My cousin actually met a guy in the supermarket and fell in love with him – he was a refugee, too. Then they became parents and the whole family was talking about it. And it was from another cousin that I first heard the story about a father thinking about killing himself in order to get asylum for his children, as he was running out of other options. So it was already there in the world, and then it slipped into my film.

How did you develop Aurora’s unique look? With her blond mane and long nails, she seems like a small-town Donatella Versace.
It came from the character. I wanted her to work in a nail salon, without any real prospects in life. She is poor and wants to be rich, and just can’t accept herself the way she is. She hides behind this façade of womanhood. It’s an instinct – you start to write something, and then you just see this person. When Mimosa first came in for the test shoot, my cinematographer said: “You will never make her look the way you want to.” And I just went: “I’ll show you.” He thought we needed this blue-eyed, natural blonde. But it’s not about how she really looks – she is fixing herself up because she wants to escape life and love, and be somebody else. A bit like Donatella Versace. 

Romantic comedies are full of very specific rules, and your film follows them quite faithfully: you’ve covered everything from the “quirky best friend” to a plot revolving around marriage. Was it always your intention to make one, even though they have been getting a ribbing from the critics?
Yes! I wanted to do it better [laughs]. At first, I just had this image of an outgoing girl falling in love, because Aurora and Darian are both underdogs in their lives. When I started rewriting it, I decided to make a romantic comedy out of it because it just sounded so crazy – it’s not my genre at all. I wanted to see if it was really that hard. In the 1930s, romantic comedies were wonderful – take It Happened One Night, for example – and now all we get is this superficial shit. I wanted to take it and make something real.

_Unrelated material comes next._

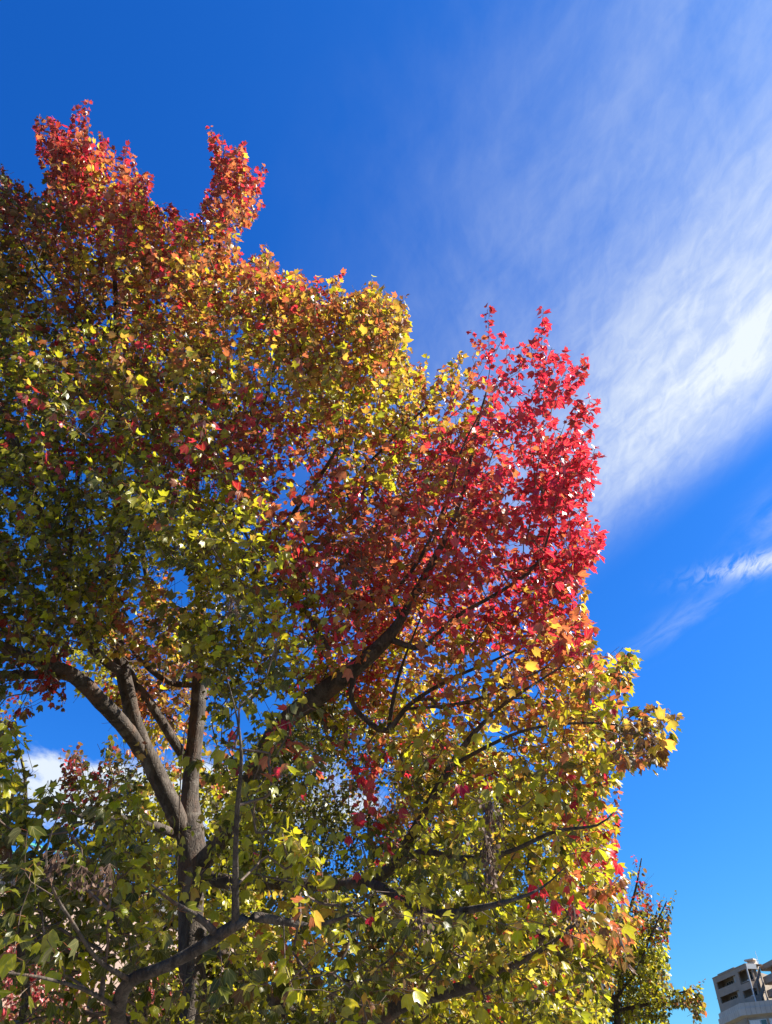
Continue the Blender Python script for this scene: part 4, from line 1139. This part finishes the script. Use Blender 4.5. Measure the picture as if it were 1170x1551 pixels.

Given that your protagonist is a heavy drinker and a party girl, was Trainwreck an inspiration in any way? 
It was, although it came out when I was already writing. I went: “Wow, she really did it!” But I wanted to go deeper and darker – because alcohol makes everything so damned dark, and you can’t pretend otherwise. I also wanted it to be clear that unlike this other movie, she is not trying to get her act together for a man. He goes away, and then she takes care of herself when she’s good and ready. It was a small thing, but I wanted to make sure it was not about anyone telling her: “I just can’t love you the way you are.” It’s not that simple.

You don’t care about being politically correct in this film at all. There are so many lines and characters constantly about to overstep the line, and even their meet-cute ends with a rape joke.
More than anything else, I wanted to be honest. And you know what? We are all fucked up. So why don’t we cut each other some slack instead of constantly trying to figure out who the biggest loser is? There is normality in these characters somewhere, but the way I see the world, there are not so many “normal” people around. I wanted them to be free – free to be arseholes, free to be ugly, beautiful, loving or politically incorrect. Just let them be. Sure, it’s a lot – the worst thing about writing intuitively is that sometimes you end up somewhere you shouldn’t be. But in films, you should be giving energy instead of taking it away.